Strategy is good strategy when it works and gets results. You will need to spend most of your time on post-strategy exercises, which is contrary to what happens in most firms. By this point many are too often “tired of strategy”!

Task Forces

I find the simple structure of a very small task force (not a committee) headed up by one driven, energetic partner or support service manager can work wonders. They should report directly to the managing partner on implementation. Where appropriate, short implementation plans can be useful, provided they don’t become bigger than Ben Hur.

Other strategies

Bear in mind that successful firm strategy often runs into or requires other sub-strategies for success. These may include a People Strategy, Finance Strategy or even a Brand Strategy. It is important these follow the same principles and are carefully aligned with the main strategy.

Partner feedback and performance-management systems

This is where these systems come into their own, post-strategy. Partners should receive feedback on and sometimes be measured (depending on the natures of your partner structures) against how they contribute to the strategy-implementation phase.

Keep your strategy alive – stress-testing

Most of the benefits of strategy come not in formulation but in stress-testing and fine-tuning it along the way. Be sure to do this at regular intervals – annually or at most twice annually is usually enough.

There are many reasons for this – reporting successes or problem areas, keeping partners interested and motivated and adapting to changing market conditions.
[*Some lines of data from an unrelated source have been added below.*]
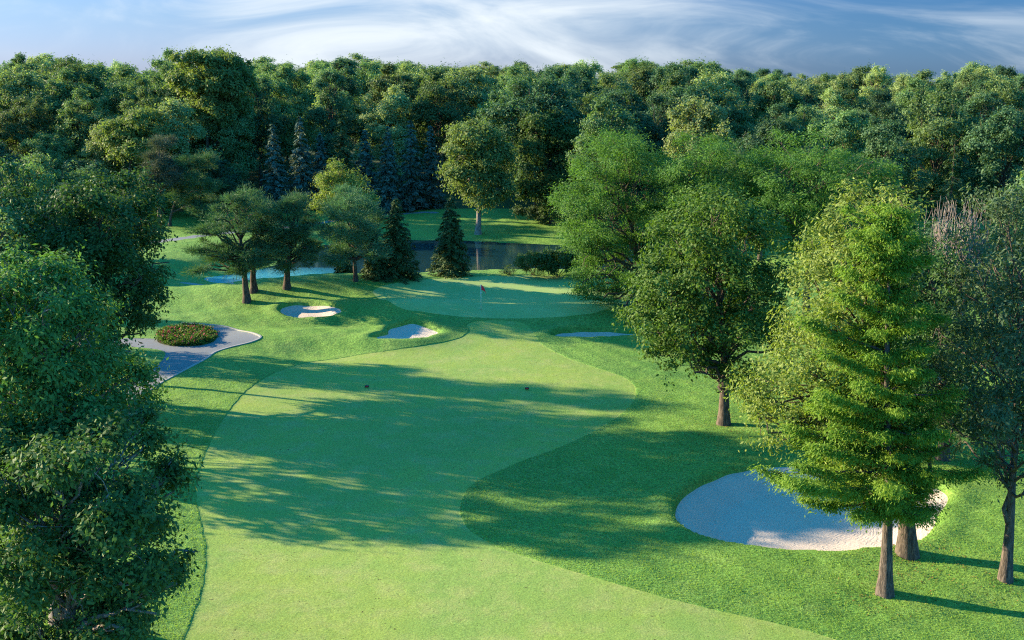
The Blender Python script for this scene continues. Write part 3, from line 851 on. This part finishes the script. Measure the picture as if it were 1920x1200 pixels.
# ------------------------------------------------------------------ bald cypress in the foreground
def cypress():
    rng = np.random.default_rng(91)
    b = gpos(1660, 1113); root = empty('bald_cypress', b)
    tp = aty(1668, 385, b[1]); Ht = tp[2] - b[2]
    tag(root, 'bright lime green bald cypress with straight fluted trunk before the large bunker', 'tree')
    wd = Wood()
    n = 16; t = np.linspace(0, 1, n); tz = t * Ht * .98 - .2 * (1 - t)
    lean = (tp[0] - b[0])
    P = np.c_[lean * t + .08 * np.sin(t * 7), .1 * np.sin(t * 5 + 1) - .1 * sin(1), tz]; P[:, 0] -= P[0, 0] * (1 - t)
    wd.tube(P, .235 * (1 - .9 * t ** .85), 14, flare=.62)
    prof = lambda f: np.interp(f, [.17, .22, .30, .42, .55, .68, .8, .9, .97, 1.], [.62, 1., 1., .86, .70, .54, .44, .34, .20, .06])
    Cs, Ns, Ts, vs = [], [], [], []
    fz = .235; az0 = 0.
    while fz < .985:
        R0 = 3.85 * prof(fz)
        nb = 8 if fz < .5 else 6
        az0 += .7
        for b_ in range(nb):
            az = az0 + b_ * 2 * pi / nb + rng.normal(0, .2)
            ln = R0 * rng.uniform(.55, 1.12) * (1.0 - .27 * cos(az)) * (.75 if sin(az) < -.6 else 1) + .15
            z0 = fz * Ht + rng.normal(0, .16); x0 = lean * fz
            rise = np.interp(fz, [.15, .5, 1], [.10, .34, .8]) + rng.normal(0, .06)
            d = np.array([cos(az), sin(az), 0]); s = np.array([-sin(az), cos(az), 0])
            end = np.array([x0, 0, z0]) + d * ln + np.array([0, 0, rise * ln * .8])
            wd.limb((x0, 0, z0), end, .035 * ln ** .5 + .01, .008, sag=.04, n=6, k=5, rng=rng, jit=.015)
            npl = max(4, int(ln * 8.5))
            for q in range(npl):
                tt = rng.uniform(.18, 1.04); lat = rng.normal(0, .20) * (1.15 - .8 * tt) * ln ** .6
                c = np.array([x0, 0, z0]) + d * ln * tt + s * lat + np.array([0, 0, rise * ln * .8 * tt - .16 * tt * (1 - tt) * ln - .10 * abs(lat)])
                pr = rng.uniform(.16, .33) * (.72 + .28 * min(ln / 3, 1))
                m = int(175 * (pr / .3) ** 2)
                off = rng.normal(size=(m, 3)) * np.array([pr, pr, pr * .50]) * .8
                off[:, 2] -= .20 * np.abs(off[:, 0] + off[:, 1])
                C = c + off
                od = unit(off + d * pr * .8)
                T = unit(od * .8 + d * .3 + rng.normal(0, .3, (m, 3)) + np.array([0, 0, -.2]))
                N = unit(np.array([0, 0, .75]) + od * .5 + rng.normal(0, .45, (m, 3)))
                Cs.append(C); Ts.append(T); Ns.append(N); vs.append(np.clip(rng.random() * .6 + rng.random(m) * .4, 0, 1))
        fz += .050 if fz < .75 else .036
    C = np.concatenate(Cs); T_ = np.concatenate(Ts); N_ = np.concatenate(Ns); v = np.concatenate(vs)
    ln = .125 * (.6 + .9 * rng.random(len(C)))
    V, F_, vv = leaves(C, N_, T_, ln, ln * .30, v)
    mesh('crown', V, F_, LM['cypress'], root, {'v': vv}); wd.build('trunk', M['bark_warm'], root)
    print('cypress leaves', len(C))


cypress()


# dead twiggy tree top
def bare_tree():
    rng = np.random.default_rng(95)
    Yd = 62.; p = aty(1775, 600, Yd); b = gxy(p[0], Yd); root = empty('bare_tree', b)
    tag(root, 'leafless grey-pink twigs standing up left of the grey-green crown', 'tree')
    wd = Wood(); zt = aty(1775, 378, Yd)[2] - b[2]
    wd.tube(np.array([[0, 0, -.2], [.1, 0, 2], [0, 0, 4.5], [.1, .1, 7]]), [.3, .24, .2, .14], 8, flare=.5)
    for i in range(17):
        a = np.array([.1, .1, rng.uniform(5, 7)]); x = rng.uniform(-2.1, 2.1); y = rng.uniform(-1.2, 1.2)
        m = np.array([x * .75, y * .7, rng.uniform(8.5, 10)]); P1 = wd.limb(a, m, .07, .045, sag=-.02, n=6, k=5, rng=rng, jit=.02)
        for j in range(6):
            s = P1[rng.integers(3, 6)]
            e = np.array([s[0] + rng.normal(.1, .35), s[1] + rng.normal(0, .3), zt * rng.uniform(.84, 1.02)])
            P2 = wd.limb(s, e, .034, .010, sag=-.03, n=6, k=4, rng=rng, jit=.025)
            for q in range(3):
                s2 = P2[rng.integers(1, 5)]; wd.limb(s2, s2 + np.array([rng.normal(0, .22), rng.normal(0, .2), rng.uniform(.4, 1.)]), .016, .007, sag=0, n=3, k=3, rng=rng)
    wd.build('trunk', M['bark_pale'], root)


bare_tree()

# ------------------------------------------------------------------ the far woods: prototypes, then copies
def copy_tree(src, loc, rz, sc):
    r = src.copy(); col.objects.link(r); r.location = loc; r.rotation_euler = (0, 0, rz); r.scale = sc
    for ch in src.children:
        c = ch.copy(); col.objects.link(c); c.parent = r
    return r


def wood_proto(seed, leaf, Ht, Rr, tall=.0, L=.31, dens=2.1):
    rng = np.random.default_rng(seed); lob = []
    for i in range(22):
        u = unit(rng.normal(size=3)); rr = rng.uniform(.45, .80)
        if u[2] < -.1 and rng.random() < .5: u[2] *= -1
        q = rng.uniform(.26, .42) * Rr
        lob.append([u[0] * rr * Rr, u[1] * rr * Rr, Ht * .58 + u[2] * rr * Ht * .38, q, q, q * rng.uniform(.7, .95)])
    for i in range(4):
        a = rng.random() * 6.28; q = rng.uniform(.15, .55) * Rr; k = rng.uniform(.22, .32) * Rr
        lob.append([cos(a) * q, sin(a) * q, Ht - k * rng.uniform(.9, 1.5) - .12 * q, k, k, k * .9])
    for i in range(6):
        a = rng.random() * 6.28; q = rng.uniform(.5, .8) * Rr; k = rng.uniform(.26, .38) * Rr
        lob.append([cos(a) * q, sin(a) * q, Ht * rng.uniform(.15, .40), k, k, k * 1.0])
    lob.append([0, 0, Ht * .6, .5 * Rr, .5 * Rr, .25 * Ht])
    for i in range(16):                       # leading shoots that break the outline
        a = rng.random() * 6.28; q = rng.uniform(.0, .85); k = rng.uniform(.07, .14) * Rr
        lob.append([cos(a) * q * Rr, sin(a) * q * Rr, Ht * .58 + Ht * .42 * math.sqrt(1 - q * q * .9) * rng.uniform(.95, 1.03), k, k, k * rng.uniform(1.2, 2.2)])
    return lobed_tree('woodland_tree', lob, (0, 0, 0), leaf, M['bark'], rng, dens=dens, rc=.58, per=58, L=L, W=.60, r0=.28, inner=.66, twigs=1, sides=6)


GW = 'trees of the far woods'
LABS = {'wood_a': 'mid green broadleaf tree in the woods beyond the pond and lawns',
        'wood_b': 'pale yellowish-green broadleaf tree in the woods beyond the pond and lawns',
        'wood_c': 'dark green broadleaf tree in the woods beyond the pond and lawns'}
protos = []
for i, (lf, ht, rr) in enumerate([('wood_a', 19, 6.6), ('wood_a', 18, 7.4), ('wood_b', 20, 6.6), ('wood_b', 18, 6.0), ('wood_c', 18, 7.2), ('wood_c', 19, 6.2), ('wood_a', 20, 6.2), ('wood_c', 21, 4.6), ('wood_b', 22, 5.0), ('wood_a', 17, 8.2)]):
    p = wood_proto(200 + i, LM[lf], ht, rr); tag(p, LABS[lf], 'tree', GW); protos.append((p, lf, ht))

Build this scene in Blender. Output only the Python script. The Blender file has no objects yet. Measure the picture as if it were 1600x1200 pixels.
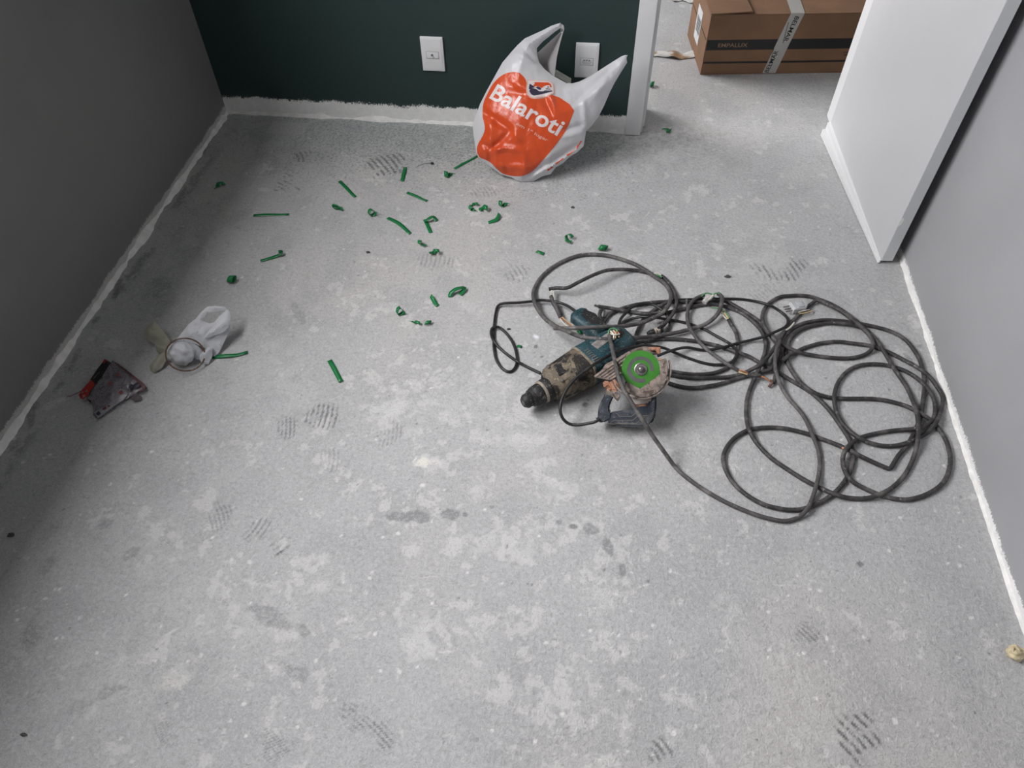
import bpy, bmesh, math, random
import numpy as np
from mathutils import Vector, Matrix, noise
from mathutils.geometry import delaunay_2d_cdt

scene = bpy.context.scene
C = scene.collection
random.seed(7)

# ------------------------------------------------------------------ camera
H = 1.5                       # eye height in metres
FPX, PITCH, YAW, ROLL = 1153.65, 0.87667, 0.13236, -0.022295
def _axes():
    cp, sp = math.cos(PITCH), math.sin(PITCH)
    rz = Matrix.Rotation(YAW, 3, 'Z')
    f, u, r = rz @ Vector((0, cp, -sp)), rz @ Vector((0, sp, cp)), rz @ Vector((1, 0, 0))
    c, s = math.cos(ROLL), math.sin(ROLL)
    return c*r + s*u, -s*r + c*u, f
CR, CU, CF = _axes()
EYE = Vector((0, 0, H))
cam_d = bpy.data.cameras.new('camera'); cam = bpy.data.objects.new('camera', cam_d); C.objects.link(cam)
cam_d.sensor_width = 36; cam_d.lens = 36*FPX/1600; cam_d.clip_start = .02
cam.matrix_world = Matrix(((CR.x, CU.x, -CF.x, 0), (CR.y, CU.y, -CF.y, 0), (CR.z, CU.z, -CF.z, H), (0, 0, 0, 1)))
scene.camera = cam

# ------------------------------------------------------------------ light
XL, XR, YB, YF, ZC = -1.411, .953, 2.473, -.75, 2.6     # room shell
WT = .177                                              # thickness of the green wall
HALL_Y, HALL_X = 4.9, 2.2
world = bpy.data.worlds.new('sky'); scene.world = world; world.use_nodes = True
_w = world.node_tree; _bg = _w.nodes['Background']      # overcast sky, brighter overhead, over dull ground
_tc = _w.nodes.new('ShaderNodeTexCoord'); _sx = _w.nodes.new('ShaderNodeSeparateXYZ'); _rp = _w.nodes.new('ShaderNodeValToRGB')
_w.links.new(_tc.outputs['Generated'], _sx.inputs[0]); _mr = _w.nodes.new('ShaderNodeMapRange'); _mr.inputs[1].default_value = -1
_w.links.new(_sx.outputs[2], _mr.inputs[0]); _w.links.new(_mr.outputs[0], _rp.inputs[0]); _w.links.new(_rp.outputs[0], _bg.inputs[0])
_e = _rp.color_ramp.elements; _e[0].position = .49; _e[0].color = (.10, .10, .095, 1); _e[1].position = 1; _e[1].color = (1, .982, .985, 1)
_k = _e.new(.51); _k.color = (.42, .413, .414, 1)
_bg.inputs[1].default_value = 28
scene.view_settings.view_transform = 'Standard'; scene.view_settings.look = 'None'
scene.view_settings.exposure = 0; scene.view_settings.gamma = 1
scene.view_settings.use_curve_mapping = False
WIN1 = (-.05, 1.95, 1.30, 2.52)      # y0 y1 z0 z1 in the left wall
WIN2 = (3.0, 4.5, .9, 2.2)
for nm, w in (('window_portal', WIN1), ('hall_portal', WIN2)):
    ld = bpy.data.lights.new(nm, 'AREA'); ld.shape = 'RECTANGLE'
    ld.size = w[1]-w[0]; ld.size_y = w[3]-w[2]; ld.cycles.is_portal = True
    lo = bpy.data.objects.new(nm, ld); C.objects.link(lo)
    lo.matrix_world = Matrix.Translation((XL-.16, (w[0]+w[1])/2, (w[2]+w[3])/2)) @ Matrix(((0, 0, -1, 0), (1, 0, 0, 0), (0, -1, 0, 0), (0, 0, 0, 1)))
scene.cycles.diffuse_bounces = 4; scene.cycles.max_bounces = 12; scene.cycles.transparent_max_bounces = 12
scene.cycles.sample_clamp_indirect = 6

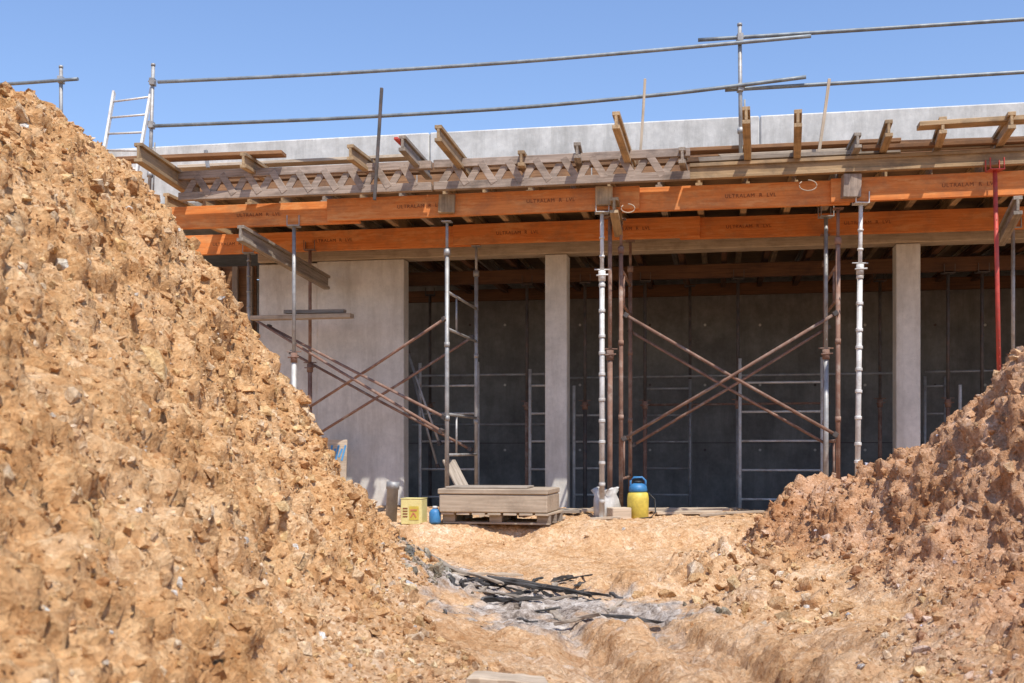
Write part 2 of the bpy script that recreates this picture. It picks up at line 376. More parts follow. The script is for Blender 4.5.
def rotm(n):
    q=rng.normal(size=(n,4)); q/=np.linalg.norm(q,axis=1)[:,None]; w,x,y,z=q.T
    return np.stack([1-2*(y*y+z*z),2*(x*y-z*w),2*(x*z+y*w),2*(x*y+z*w),1-2*(x*x+z*z),2*(y*z-x*w),2*(x*z-y*w),2*(y*z+x*w),1-2*(x*x+y*y)],-1).reshape(n,3,3)
px_=[];ps=[]
def scat(n,x0,x1,y0,y1,smin,smax,ex,cond=None,bias=1.0,near=.55):
    x=rng.uniform(x0,x1,n);y=y0+(y1-y0)*rng.uniform(0,1,n)**bias
    sz=smin*rng.uniform(.004,1,n)**(-ex); sz=np.minimum(sz,smax*rng.uniform(.6,1,n))
    sz*=np.clip(near+y/11,.5,1.2)
    m=np.ones(n,bool) if cond is None else cond(x,y)
    px_.append(np.stack([x[m],y[m]],-1)); ps.append(sz[m])
md=lambda x,y: samp(mound,x,y)
scat(85000,-5,.4,1.0,11.5,.0085,.07,.5,lambda x,y:(np.abs(x)<y*.5+.5)&(md(x,y)>.1),1.2,.35)
scat(26000,1.2,6,3.5,12.5,.0075,.055,.48,lambda x,y:(np.abs(x)<y*.5+.6)&(md(x,y)>.1),1.1)
scat(3800,-1.5,3,3.5,13.5,.004,.03,.42,lambda x,y:samp(ash,x,y)<.9,1.1)
scat(2400,.9,2.4,6,12,.012,.09,.5,lambda x,y:samp(pk,x,y)>.3)
scat(1500,-4,4,12,15.8,.006,.025,.4)
XY=np.concatenate(px_);SZ=np.concatenate(ps); n=len(XY)
CX,CY,CZ=[samp(Q,XY[:,0],XY[:,1]) for Q in (PX,PY,Z)]; MX,MY,MZ=[samp(Q,XY[:,0],XY[:,1]) for Q in (NX,NY,NZ)]
R=rotm(n); SC=rng.uniform(.4,1.15,(n,3)); VS=[];FS=[];TI=[];off=0
lum=rng.uniform(.84,1.14,n); kind=rng.uniform(0,1,n)
tc_=np.stack([lum,lum,lum,np.ones(n)],-1)
ylw=kind>.70; tc_[ylw]=np.stack([lum[ylw]*1.07,lum[ylw]*1.18,lum[ylw]*1.18,np.ones(ylw.sum())],-1)
pale=kind>.86; tc_[pale]=np.stack([lum[pale]*1.12,lum[pale]*1.36,lum[pale]*1.75,np.ones(pale.sum())],-1)
grey=kind>.985; tc_[grey,:3]=np.array([1.0,1.55,2.8])*lum[grey][:,None]
dk_=(kind<.12); tc_[dk_,:3]*=np.array([.78,.70,.66])
rmm=(XY[:,0]>1.6)&(md(XY[:,0],XY[:,1])>.2); tc_[rmm,:3]*=np.array([.88,.84,.94])
am=samp(ash,XY[:,0],XY[:,1])>.4; tc_[am,:3]=np.array([.5,.75,1.2])*lum[am][:,None]*rng.uniform(.3,1.4,(am.sum(),1))
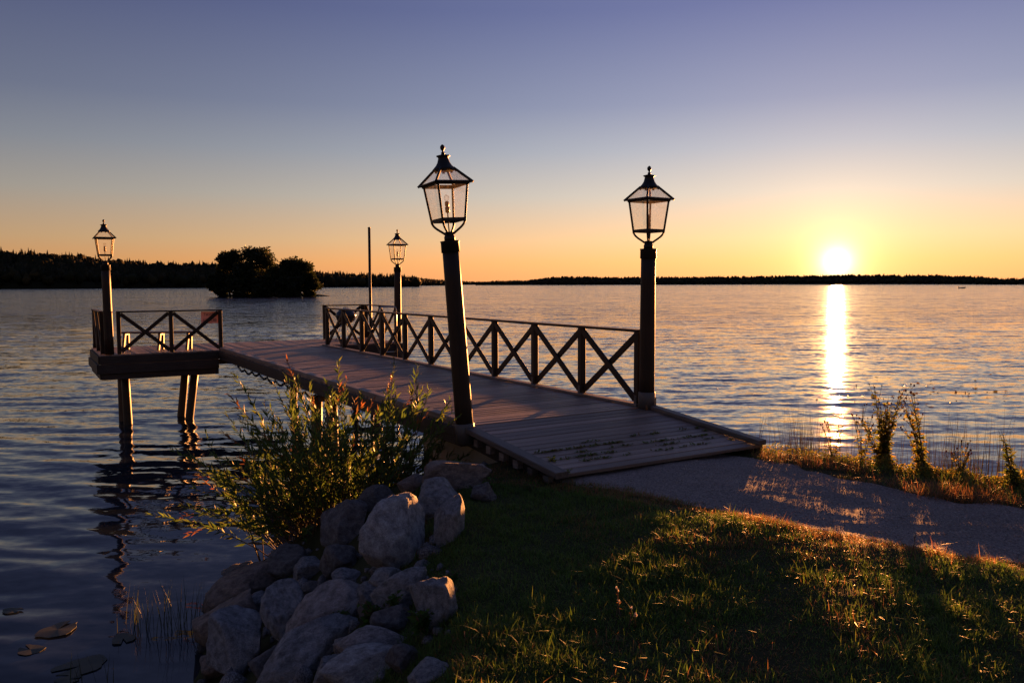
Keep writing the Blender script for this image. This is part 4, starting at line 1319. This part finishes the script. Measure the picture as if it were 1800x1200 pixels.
# floating lily pads
M['pad'] = plain_mat('lily_pad', (0.012, 0.02, 0.012), 0.6, bump=0.1, scale=8)
for i, (px, py, s, lab) in enumerate([(20, 1068, 0.10, 'small lily pad near the left edge of the picture'), (100, 1102, 0.20, 'broad lily pad left of the smaller rushes'),
                                      (52, 1137, 0.13, 'lily pad below the broad one near the left edge'), (140, 1166, 0.22, 'largest lily pad beside the rush stalks at the bottom'),
                                      (215, 1118, 0.13, 'narrow lily pad just below the smaller rushes'), (118, 1190, 0.10, 'lily pad cut by the bottom edge of the picture')]):
    p = at_z(px, py, 0)
    mb = MB(); vs = [(0, 0, 0.004)]; n_ = 22
    for k in range(n_):
        t = 0.25 + (2 * math.pi - 0.5) * k / (n_ - 1); rr_ = s * (1 + 0.10 * math.sin(3 * t + i) + 0.05 * math.sin(7 * t + 2 * i))
        vs.append((rr_ * math.cos(t), rr_ * 0.8 * math.sin(t), 0.004 + 0.002 * math.sin(3 * t + i)))
    vs += [(a, b_, c - 0.004) for a, b_, c in vs]
    fs = [(0, k, k + 1) for k in range(1, n_)] + [(n_ + 1, n_ + 2 + k, n_ + 1 + k) for k in range(1, n_)] + [(k, n_ + 1 + k, n_ + 2 + k, k + 1) for k in range(1, n_)]
    mb.add(vs, fs)
    o = mb.build('lily_pad', M['pad']); o.location = (p.x, p.y, 0.007); o.rotation_euler = (0, 0, i * 1.3)
    tag(o, lab, 'lily pad', 'lily pads floating on the water')

# fallen leaves and weed scraps afloat off the right-hand bank
n_ = 70
P = np.array([at_z(px_, py_, 0.012)[:] for px_, py_ in zip(rng.normal(1640, 110, n_).clip(1240, 1850), rng.normal(690, 14, n_))])
D = np.stack([rng.normal(size=n_), rng.normal(size=n_), rng.normal(0, 0.05, n_)], 1)
V, F, S, C = leaf_cloud(P, D, rng.uniform(.05, .22, n_), rng.uniform(.03, .06, n_), palette(n_, [(0.06, 0.045, 0.03), (0.04, 0.04, 0.02)]), 0.03)
tag(link(bpy.data.objects.new('floating_leaves', np_mesh('floating_leaves', V, F, S, M['leaf'], False, C))), 'scraps of weed and leaves afloat off the verge', 'leaves', kind='stuff')

# weeds growing through the ramp planks
cl = [(random.gauss(-1.2, 0.6), RA + (RB - RA) * random.choice((8, 9, 9, 10, 10, 11, 12, 12)) / 14) for _ in range(46)]
cl += [(random.uniform(-2.3, -1.6), RA + (RB - RA) * random.choice((9, 10, 11)) / 14) for _ in range(8)]
ci = rng.integers(0, len(cl), 900); n_ = 900
cv = np.array(cl)[ci]
u_ = cv[:, 1] + rng.normal(0, 0.010, n_)
v_ = np.clip(cv[:, 0] + rng.normal(0, 0.045, n_), -2.5, -0.12)
zz = DZ + (ZB - DZ) * (u_ - RA) / (RB - RA)
W_ = np.array([pw(a, c, d)[:] for a, c, d in zip(v_, u_, zz)])
D = np.stack([rng.normal(size=n_), rng.normal(size=n_), rng.uniform(0.0, 0.7, n_)], 1)
V, F, S, C = leaf_cloud(W_, D, rng.uniform(.02, .05, n_), rng.uniform(.010, .02, n_), palette(n_, [(0.08, 0.12, 0.03), (0.10, 0.14, 0.035), (0.15, 0.11, 0.04)]))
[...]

Strategy is a living animal, a journey rather than a destination, and one which never really ends, as firms adapt, strategise further and move on to new things to compete effectively – and ideally, to dominate.

Strategy on its own does not achieve success. It is rather everything that goes with strategy to ensure its success.

I hope these ideas will prompt readers to consider what these things may be in the case of your firm. Each firm will be different – as to culture, structures, stage of development, strategic prerogatives – and these will determine how you tackle and support your strategy to successful implementation and results.